O nome Pagu nos leva a lutas estéticas e políticas, alertando para o quanto pode incomodar a coragem de uma mulher que enfrenta a força plena representada por instituições regulamentadoras da vida, da arte e das liberdades. Essa artista de vida extraordinária teve de pagar um preço alto por ser plenamente o que era em uma época de tantas interdições. Foi encarcerada algumas vezes, tendo passado uma delas por quatro anos na prisão, onde enfrentou torturas físicas e psicológicas. Entre os sofrimentos que lhe deixaram profundas cicatrizes, Pagu teve de enfrentar o abandono e o desprezo de muitos aliados, mas jamais cedeu em seu espírito livre, tendo lutado contra as regras e a ordem cerceadora até o fim, mesmo que, algumas vezes, de maneira incompreensível para os seus contemporâneos. É essa mesma luta que perdura, com arte e artimanha, que nos faz olhar para os espaços de aprisionamento e imaginar mentes livres, criadoras; que nos faz olhar para a paisagem política do mundo e verificar a força de tantas mulheres sonhando mundos para todos; que nos faz olhar para a arte de todo lugar e ver o sorriso de uma Pagu que sabia que o país que o Brasil escondia teria ainda de ser revelado.
Profundamente múltipla e engajada, sua obra e sua figura política têm sido abraçadas por grupos sociais que apontam no trabalho da autora um símbolo da luta contra as desigualdades e a estigmatização – em especial das mulheres e das feministas, que percebem nessa figura um emblema da sua força.
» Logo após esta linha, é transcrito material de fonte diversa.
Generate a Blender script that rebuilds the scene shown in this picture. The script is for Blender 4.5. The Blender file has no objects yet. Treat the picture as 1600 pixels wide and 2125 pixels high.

É também inspiração para materialistas pelo ativismo e pela coragem de denunciar injustiças em períodos de repressão política, e pelos concretistas, que reconhecem o valor estético das inventividades que marcam sua produção de vanguarda. Com a coragem característica das pioneiras, enfrentou prisões sucessivas, estigmatização e alijamento social, sendo um exemplo inspirador de trabalho pela literatura e pela liberdade de expressão no Brasil.